Issue hasn't been assigned a status value.
Descriptive Problem Summary:
When you use CONTROL_FREAK_MACROS or CONTROL_FREAK_ALL, macros set on .dms files are ignored.

Numbered Steps to Reproduce Problem:
Set client.control_freak to CONTROL_FREAK_MACROS or CONTROL_FREAK_ALL
Define macros on a .dms file
Compile your environment including the .dms file
Try to use the macros you've defined
Fail


Expected Results:
Macros are run

Actual Results:
Macros are ignored

Does the problem occur:
Every time?? Yes
In other games? Yes
In other user accounts? Yes
On other computers? Yes

When does the problem NOT occur? Never


Workarounds: None

There is a workaround: define macros in the skin file.
In response to Lummox JR
There is no workaround for the .dms to work and still have control_freak on. There are workarounds that don't involve using them. But then there'd be a workaround for everything: just don't use the feature :p
DMS is deprecated. define your macros in the skin file.
In response to Ter13
So it won't get fixed?
Investigated further. Apparently the use-case for DMS is that there is no way to declare a macro in a library that gets included in the parent environment since you can only have one skin file.

In this case, I'd call this a bug.
The man made a good case. He convinced me.
Agreed that this looks like a legit bug rather than a case of deprecation. Once I have a test project to examine I'll get on it.
In response to Lummox JR
The real fix would be letting us use multiple dmf files in a single environment; just merge them together like maps, let the developers worry about conflicts.

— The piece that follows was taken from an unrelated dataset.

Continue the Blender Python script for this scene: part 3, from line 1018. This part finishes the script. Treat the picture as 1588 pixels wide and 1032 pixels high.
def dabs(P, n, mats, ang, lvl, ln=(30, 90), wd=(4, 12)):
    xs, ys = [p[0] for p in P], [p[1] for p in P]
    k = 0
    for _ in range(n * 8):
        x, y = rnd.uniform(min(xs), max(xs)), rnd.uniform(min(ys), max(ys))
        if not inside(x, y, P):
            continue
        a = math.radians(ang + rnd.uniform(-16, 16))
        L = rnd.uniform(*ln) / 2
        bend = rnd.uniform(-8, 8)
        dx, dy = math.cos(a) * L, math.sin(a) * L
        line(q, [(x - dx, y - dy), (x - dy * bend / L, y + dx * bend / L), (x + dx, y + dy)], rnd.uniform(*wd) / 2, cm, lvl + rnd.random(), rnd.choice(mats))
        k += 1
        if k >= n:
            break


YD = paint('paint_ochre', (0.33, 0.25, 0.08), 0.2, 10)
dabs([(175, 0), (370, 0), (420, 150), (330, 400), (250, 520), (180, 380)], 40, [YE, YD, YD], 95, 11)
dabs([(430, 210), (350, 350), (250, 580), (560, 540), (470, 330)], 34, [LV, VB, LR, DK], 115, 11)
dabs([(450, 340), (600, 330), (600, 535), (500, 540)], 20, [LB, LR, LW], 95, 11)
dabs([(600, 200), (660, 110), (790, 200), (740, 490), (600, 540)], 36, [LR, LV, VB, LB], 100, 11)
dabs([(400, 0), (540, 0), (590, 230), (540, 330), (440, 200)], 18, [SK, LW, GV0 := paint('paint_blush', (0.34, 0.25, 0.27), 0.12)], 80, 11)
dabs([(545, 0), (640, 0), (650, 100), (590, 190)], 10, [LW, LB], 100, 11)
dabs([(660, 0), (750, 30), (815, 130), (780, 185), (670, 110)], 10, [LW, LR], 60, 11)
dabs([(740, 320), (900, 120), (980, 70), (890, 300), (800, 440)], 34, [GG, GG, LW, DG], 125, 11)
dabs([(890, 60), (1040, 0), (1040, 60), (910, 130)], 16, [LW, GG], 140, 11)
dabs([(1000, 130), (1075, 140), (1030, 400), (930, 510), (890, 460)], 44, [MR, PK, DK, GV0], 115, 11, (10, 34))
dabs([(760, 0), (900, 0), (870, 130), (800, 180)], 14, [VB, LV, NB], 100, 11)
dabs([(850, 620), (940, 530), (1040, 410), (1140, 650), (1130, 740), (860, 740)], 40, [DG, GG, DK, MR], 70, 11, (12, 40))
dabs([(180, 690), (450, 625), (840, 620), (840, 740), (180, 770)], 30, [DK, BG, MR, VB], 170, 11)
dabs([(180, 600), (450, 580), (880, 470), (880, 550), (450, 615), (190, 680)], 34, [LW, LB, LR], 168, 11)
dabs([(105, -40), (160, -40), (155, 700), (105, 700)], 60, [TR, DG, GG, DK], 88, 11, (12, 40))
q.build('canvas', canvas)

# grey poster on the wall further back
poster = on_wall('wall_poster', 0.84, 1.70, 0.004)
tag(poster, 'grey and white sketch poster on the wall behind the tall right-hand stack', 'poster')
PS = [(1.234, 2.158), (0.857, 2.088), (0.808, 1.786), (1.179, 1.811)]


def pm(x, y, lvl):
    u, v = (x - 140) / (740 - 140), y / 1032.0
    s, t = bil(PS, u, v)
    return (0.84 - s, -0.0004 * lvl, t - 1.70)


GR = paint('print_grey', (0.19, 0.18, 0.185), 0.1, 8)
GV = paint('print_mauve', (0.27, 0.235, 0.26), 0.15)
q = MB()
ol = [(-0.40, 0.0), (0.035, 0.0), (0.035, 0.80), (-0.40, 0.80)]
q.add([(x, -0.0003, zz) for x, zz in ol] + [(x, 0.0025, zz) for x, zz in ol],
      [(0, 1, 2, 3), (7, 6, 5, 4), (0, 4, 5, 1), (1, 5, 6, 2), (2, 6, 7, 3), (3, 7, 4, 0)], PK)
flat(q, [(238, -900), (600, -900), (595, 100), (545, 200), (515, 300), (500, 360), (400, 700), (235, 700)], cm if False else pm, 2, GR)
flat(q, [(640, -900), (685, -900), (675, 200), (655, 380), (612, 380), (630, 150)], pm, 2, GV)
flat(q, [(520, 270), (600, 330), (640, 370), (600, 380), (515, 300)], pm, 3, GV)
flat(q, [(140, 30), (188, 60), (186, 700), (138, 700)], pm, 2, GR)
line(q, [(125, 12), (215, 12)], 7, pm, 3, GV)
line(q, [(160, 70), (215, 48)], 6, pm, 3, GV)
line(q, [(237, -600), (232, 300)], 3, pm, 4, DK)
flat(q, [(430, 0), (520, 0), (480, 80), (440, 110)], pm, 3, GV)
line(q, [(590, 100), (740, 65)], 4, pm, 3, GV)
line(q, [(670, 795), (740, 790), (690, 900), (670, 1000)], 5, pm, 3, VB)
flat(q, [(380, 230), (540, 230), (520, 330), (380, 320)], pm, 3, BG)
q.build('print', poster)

Then we could have interface files just for macro sets and the sort.
In response to Nadrew
No, the real fix would be making it not disable .dms files. This is another issue.
The macro format of interface files is quite a lot easier to deal with, making it fill the niches where dms files are still used for them is a better long-term solution.

As an update on this bug, I discovered it's not as trivial a fix as I hoped. The problem is the same mechanism that loads .dms macros from the client script (compiled-in .dms) also loads old-style local macros, and can't differentiate between them because of how they're handled. So I need to make some more changes to make this work.